Alternative #1: Containerized Appium w/ Connection to ADB Device Host

Since we can’t feasibly keep emulation in the same container as the Jenkins build node, we need to split out the emulators to host-level hardware assisted virtualization. This approach also has the added benefit of reducing the dependencies and compound issues that can occur in a single container running the whole stack, making process issues easier to pinpoint if/when they arise.
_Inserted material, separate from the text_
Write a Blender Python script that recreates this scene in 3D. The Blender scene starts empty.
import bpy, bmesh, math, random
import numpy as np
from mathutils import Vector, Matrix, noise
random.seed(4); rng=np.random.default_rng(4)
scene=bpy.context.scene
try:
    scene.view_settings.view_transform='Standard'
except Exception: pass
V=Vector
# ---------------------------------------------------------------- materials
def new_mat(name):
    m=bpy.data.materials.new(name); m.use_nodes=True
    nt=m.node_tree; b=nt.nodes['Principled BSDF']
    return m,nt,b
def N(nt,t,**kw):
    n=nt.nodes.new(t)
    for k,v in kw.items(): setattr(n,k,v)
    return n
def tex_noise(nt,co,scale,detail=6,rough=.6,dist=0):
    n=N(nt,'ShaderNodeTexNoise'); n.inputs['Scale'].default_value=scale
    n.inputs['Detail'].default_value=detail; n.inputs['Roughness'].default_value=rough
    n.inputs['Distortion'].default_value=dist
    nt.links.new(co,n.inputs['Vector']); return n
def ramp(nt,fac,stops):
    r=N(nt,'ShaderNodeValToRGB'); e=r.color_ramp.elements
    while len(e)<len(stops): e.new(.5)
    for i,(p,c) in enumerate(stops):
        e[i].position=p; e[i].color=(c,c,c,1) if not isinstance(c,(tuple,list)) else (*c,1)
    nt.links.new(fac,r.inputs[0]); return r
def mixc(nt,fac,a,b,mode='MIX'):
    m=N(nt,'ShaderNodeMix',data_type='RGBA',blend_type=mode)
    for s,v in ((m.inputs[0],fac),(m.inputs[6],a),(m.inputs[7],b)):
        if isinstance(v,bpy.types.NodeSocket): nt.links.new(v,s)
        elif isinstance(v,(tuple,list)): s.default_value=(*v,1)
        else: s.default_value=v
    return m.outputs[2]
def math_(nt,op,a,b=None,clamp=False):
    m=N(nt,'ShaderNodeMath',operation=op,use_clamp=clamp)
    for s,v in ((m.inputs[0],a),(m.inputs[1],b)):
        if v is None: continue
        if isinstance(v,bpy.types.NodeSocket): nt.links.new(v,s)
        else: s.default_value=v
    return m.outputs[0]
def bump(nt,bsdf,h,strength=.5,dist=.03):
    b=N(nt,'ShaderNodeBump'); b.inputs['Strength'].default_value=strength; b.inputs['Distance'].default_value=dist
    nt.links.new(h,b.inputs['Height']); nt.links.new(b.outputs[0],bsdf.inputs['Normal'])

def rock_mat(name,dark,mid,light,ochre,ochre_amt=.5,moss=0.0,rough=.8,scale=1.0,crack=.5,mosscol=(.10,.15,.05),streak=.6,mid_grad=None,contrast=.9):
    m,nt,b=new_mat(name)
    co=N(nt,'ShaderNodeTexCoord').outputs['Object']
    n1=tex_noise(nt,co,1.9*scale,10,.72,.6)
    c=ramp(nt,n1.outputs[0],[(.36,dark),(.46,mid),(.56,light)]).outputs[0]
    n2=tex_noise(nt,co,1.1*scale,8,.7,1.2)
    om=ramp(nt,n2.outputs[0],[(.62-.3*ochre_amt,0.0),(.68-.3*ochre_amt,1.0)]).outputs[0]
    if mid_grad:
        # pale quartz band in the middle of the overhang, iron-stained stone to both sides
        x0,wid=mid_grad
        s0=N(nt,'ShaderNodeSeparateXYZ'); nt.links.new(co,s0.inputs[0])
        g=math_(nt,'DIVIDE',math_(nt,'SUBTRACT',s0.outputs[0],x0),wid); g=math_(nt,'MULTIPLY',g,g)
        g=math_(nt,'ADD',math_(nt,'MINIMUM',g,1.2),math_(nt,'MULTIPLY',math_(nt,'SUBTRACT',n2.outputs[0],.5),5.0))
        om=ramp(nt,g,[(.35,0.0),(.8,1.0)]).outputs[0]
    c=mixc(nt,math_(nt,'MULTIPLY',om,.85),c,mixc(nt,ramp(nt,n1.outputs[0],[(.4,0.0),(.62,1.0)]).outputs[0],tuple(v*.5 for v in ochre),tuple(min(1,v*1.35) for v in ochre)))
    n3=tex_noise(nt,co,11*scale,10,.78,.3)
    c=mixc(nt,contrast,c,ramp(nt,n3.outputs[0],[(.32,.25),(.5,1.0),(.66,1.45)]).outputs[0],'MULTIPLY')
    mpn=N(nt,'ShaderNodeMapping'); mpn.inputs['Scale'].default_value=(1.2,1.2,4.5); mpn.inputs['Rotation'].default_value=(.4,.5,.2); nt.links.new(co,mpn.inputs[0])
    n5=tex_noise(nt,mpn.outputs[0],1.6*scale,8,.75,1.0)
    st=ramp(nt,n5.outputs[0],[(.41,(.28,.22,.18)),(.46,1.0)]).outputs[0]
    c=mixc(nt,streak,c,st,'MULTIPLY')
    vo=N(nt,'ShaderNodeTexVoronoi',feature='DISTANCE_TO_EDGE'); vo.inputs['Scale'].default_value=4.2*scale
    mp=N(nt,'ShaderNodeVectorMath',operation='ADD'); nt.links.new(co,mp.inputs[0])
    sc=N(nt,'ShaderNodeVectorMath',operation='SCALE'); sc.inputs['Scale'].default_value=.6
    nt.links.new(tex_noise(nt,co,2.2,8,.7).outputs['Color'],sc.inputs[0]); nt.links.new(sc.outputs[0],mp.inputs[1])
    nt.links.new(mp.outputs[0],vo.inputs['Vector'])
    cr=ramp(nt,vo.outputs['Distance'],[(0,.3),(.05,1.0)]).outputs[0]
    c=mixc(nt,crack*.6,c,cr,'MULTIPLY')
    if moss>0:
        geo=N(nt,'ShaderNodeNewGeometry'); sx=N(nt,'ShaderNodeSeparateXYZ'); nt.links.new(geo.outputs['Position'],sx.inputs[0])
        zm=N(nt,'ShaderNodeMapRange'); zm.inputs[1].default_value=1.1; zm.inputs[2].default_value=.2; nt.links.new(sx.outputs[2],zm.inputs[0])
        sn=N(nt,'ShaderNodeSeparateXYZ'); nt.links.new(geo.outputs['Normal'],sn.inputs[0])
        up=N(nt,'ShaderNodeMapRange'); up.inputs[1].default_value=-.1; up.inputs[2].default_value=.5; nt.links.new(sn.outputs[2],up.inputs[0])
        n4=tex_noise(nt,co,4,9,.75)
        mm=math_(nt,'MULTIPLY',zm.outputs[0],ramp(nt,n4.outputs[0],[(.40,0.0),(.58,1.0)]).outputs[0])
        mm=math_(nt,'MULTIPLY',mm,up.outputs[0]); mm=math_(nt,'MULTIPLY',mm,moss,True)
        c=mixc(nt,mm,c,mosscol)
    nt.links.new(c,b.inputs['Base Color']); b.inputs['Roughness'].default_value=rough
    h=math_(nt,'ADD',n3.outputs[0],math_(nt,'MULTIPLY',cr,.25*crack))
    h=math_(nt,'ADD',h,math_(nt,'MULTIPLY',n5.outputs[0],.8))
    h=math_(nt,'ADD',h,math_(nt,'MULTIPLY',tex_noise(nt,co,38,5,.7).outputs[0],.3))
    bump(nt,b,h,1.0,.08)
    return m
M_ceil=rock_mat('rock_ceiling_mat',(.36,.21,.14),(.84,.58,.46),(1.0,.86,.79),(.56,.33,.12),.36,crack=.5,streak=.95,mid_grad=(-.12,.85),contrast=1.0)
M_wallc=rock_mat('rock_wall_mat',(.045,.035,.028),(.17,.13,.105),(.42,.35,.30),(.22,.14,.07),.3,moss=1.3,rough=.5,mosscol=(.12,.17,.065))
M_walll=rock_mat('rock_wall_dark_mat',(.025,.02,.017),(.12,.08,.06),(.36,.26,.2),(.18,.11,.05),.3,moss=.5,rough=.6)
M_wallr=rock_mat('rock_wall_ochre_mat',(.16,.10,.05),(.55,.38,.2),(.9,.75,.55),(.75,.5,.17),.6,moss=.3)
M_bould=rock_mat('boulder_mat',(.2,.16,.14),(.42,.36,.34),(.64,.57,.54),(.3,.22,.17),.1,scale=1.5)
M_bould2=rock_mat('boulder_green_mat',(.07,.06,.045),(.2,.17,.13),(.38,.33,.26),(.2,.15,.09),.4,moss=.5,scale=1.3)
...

So what we’ve done is decoupled our “test lab” components from our Jenkins build node into a hardware+software stack that can be “easily” replicated:

Unfortunately, we can no longer keep our Appium server in a Docker container (which would make the process reliable, consistent across the team, and minimize cowboy configuration issues). Even after you:

  • Run the appium container in priviledged mode
  • Mount volumes to pass build artifacts around
  • Establish an SSH tunnel from container to host to use host ADB devices
  • Establish a reverse SSH tunnel from host to container to connect to Appium
  • Manage and exchange keys for SSH and Appium credentials

…you still end up dealing with flaky container-to-host connectivity and bizarre Appium errors that don’t occur if you simply run Appium server on bare metal. Reliable infrastructure is a hard requirement, and the more complexity we add to the stack, the more (often) things go sideways. Sad but true.

Alternative #2: Cloud-based Lab as a Service

Another alternative is to simply use a cloud-based testing service. This typically involves adding credentials and API keys to your scripts, and paying for reserved devices up-front, which can get costly. What you get is hassle-free, somewhat constrained real devices that can be easily scaled as your development process evolves. Just keep in mind, aside from credentials, you want to carefully managed how much of your test code integrates custom commands and service calls that can’t easily be ported over to another provider later.

Alternative #3: Keep UI Testing on a Development Workstation

Finally, we could technically run all our tests on our development machine, or get someone else to run them, right? But this wouldn’t really translate to a CI environment and doesn’t take full advantage of the speed benefits of automation, neither of which help is parallelize coding and testing activities. Testing on local workstations is important before checking in new tests to prove that they work reliably, but doesn’t make sense time-wise for running full test suites in continuous delivery/deployment.

Alternative #4: A Micro-lab for Every Developer

Now that we have a repeatable model for running Appium tests, we can scale that out to our team. Since running emulators on commodity hardware and open source software is relatively cheap, we can afford a “micro-lab” for each developer making code changes on our mobile app. The “lab” now looks something like this:

As someone who has worked in the testing and “lab as a service” industries, there are definitely situations where some teams and organizations outgrow the “local lab” approach. Your IT/ops team might just not want to deal with per-developer hardware sprawl. You may not want to dedicate team members to be the maintainers of container/process configuration. And, while Appium is a fantastic technology, like any OSS project it often falls behind in supporting the latest devices and hardware-specific capabilities. Fingerprint support is a good example of this.

The Real Solution: Right { People, Process, Technology }

My opinion is that you should hire smart people (not one person) with a bit of grit and courage that “own” the process. When life (I mean Apple and Google) throw you curveballs, you need people who can quickly recover. If you’re paying for a service to help with some part of your process as a purely economic trade-off, do the math. If it works out, great! But this is also an example of “owning” your process.

Final thought: as more and more of your process becomes code, remember that code is a liability, not an asset. The less of if, the more lean your approach, generally the better.